Just when you think globalization’s gobbled up every last morsel of Made-in-the-USA goodness and led us down the low road to China, along comes Sustainable Table’s Eat Well Guided Tour of America to prove that where there’s pie, there’s hope.

And there’s an awful lot of pie out there, as the folks from Sustainable Table discovered on a five week-long ethicurean odyssey that took their bio-fueled tour bus from West Hollywood to the Hudson River Valley, making truly local stops along the way and holding pie contests from coast to coast.

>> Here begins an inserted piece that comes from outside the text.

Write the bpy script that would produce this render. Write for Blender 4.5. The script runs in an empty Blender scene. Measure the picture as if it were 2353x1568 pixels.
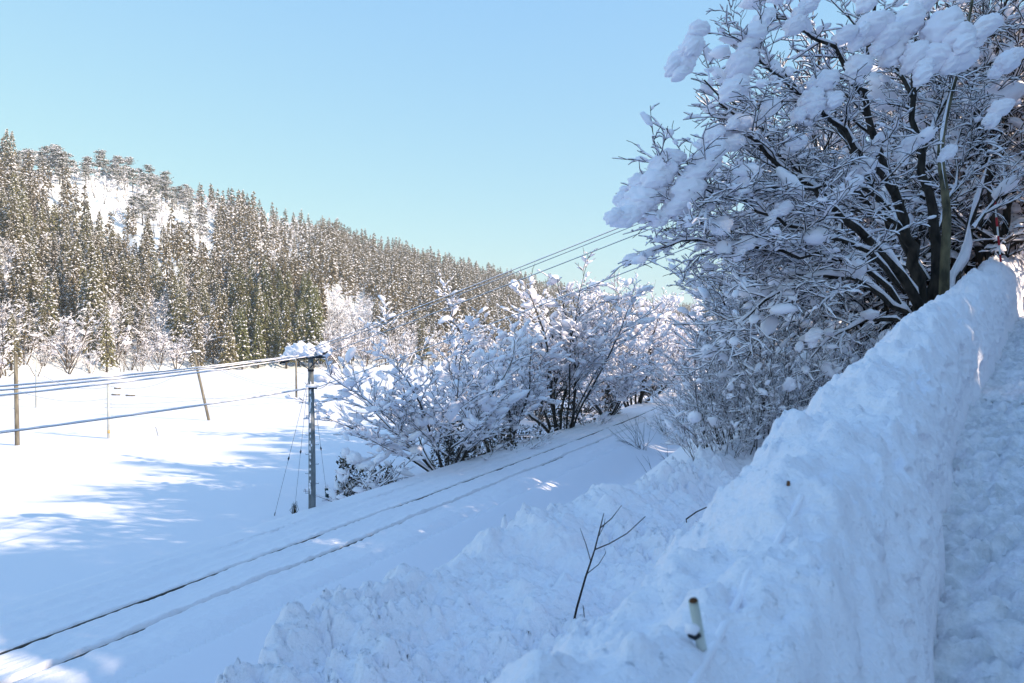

Sustainable Table set out to show that even though the average American pantry’s been hijacked and held hostage by industrial agriculture and its partner in crime, Big Food, we still know how to whip up a sweet or savory pie using fresh, seasonal, locally grown ingredients.

Our nation dropped the ball and put a massive dent in our civic psyche when we started bowling alone, but the Eat Well road trip proves definitively—and deliciously—that a humble crumble has the power to bring us back together, sharing new recipes and old, rare heirloom and garden variety produce, fresh from the earth we’ve been treating like dirt in recent decades.

Millions of movie goers this summer watched the sour, spindly food critic Anton Ego catapulted back to his happy childhood by a bite of Remy the rat’s Ratatouille, reminding us that wholesome, homemade food contains the one ingredient that money can’t buy: love.

I’m not saying that all you need is pie, but it’s a tasty place to start, as Sustainable Table’s founder and director Diane Hatz discovered along the way. Hatz, the indefatigable idealist who dreamed up the Eat Well road trip, was already overwhelmed by the response the Eat Well road trip was receiving in its first week as it stopped at local farms, markets, and restaurants to rally the foot soldiers in the real food revolution:

As we explained that we were traveling across the whole country to show people that sustainable food is here to stay, that this is now more than a movement, it’s a way of life for many people, they started thanking us. When we mentioned that we were on the road to promote sustainable, local food and to support small family farmers, more people thanked us. And I mean sincerely, from the bottom of their hearts thanked us...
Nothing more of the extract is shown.